The blue of the sky is due to the same phenomenon, but here it is air molecules that let through the indigo and blue wavelengths and block those that tend towards red.

Birds, flowers and insects have managed to synthesise these colours that are present to such fascinating effect in gems and minerals. Like the impalpable trace of the chemical composition of the entire universe, colour is revealed by the unimaginable energy produced by the sun and its constant destruction.

How did the first artists use colours before they were able to synthesise them ?

Did they make compositions of flowers, of feathers ? It is easy to suppose that colour always fascinated us, which is why we finally succeeded in reproducing it, in stabilising it.

The red of the ferrous pigments in the Chauvet cave complement the black of the charcoal.

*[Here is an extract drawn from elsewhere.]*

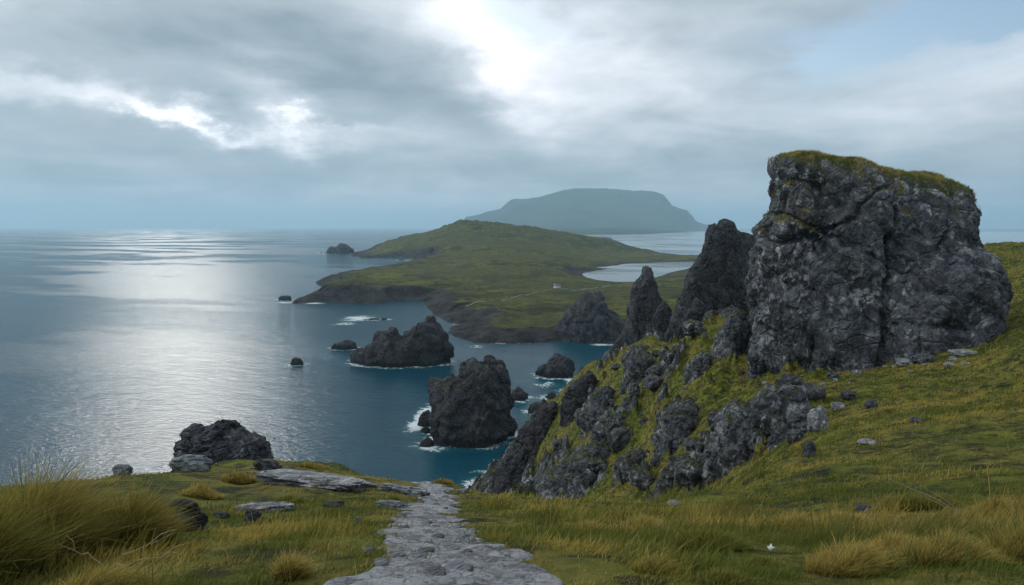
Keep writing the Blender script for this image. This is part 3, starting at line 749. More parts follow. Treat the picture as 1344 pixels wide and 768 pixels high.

The drawings have been there for 36,000 years. The mineral colour is clearly visible but one can also imagine that other, more colourful works did not withstand the ravages of time.

Colour, after the kind obtained by chemistry, suspended in linseed oil, in gum Arabic, glass or acrylic, has also become visible on photographic paper or as an electric wave on a screen. Always a vibration.

The theme of the research that I wish to carry out at Le Fresnoy will therefore be the perception of colour, using the new techniques that we have for making it visible and working with it. Chance and artificial intelligence will help to make this painting without paint.”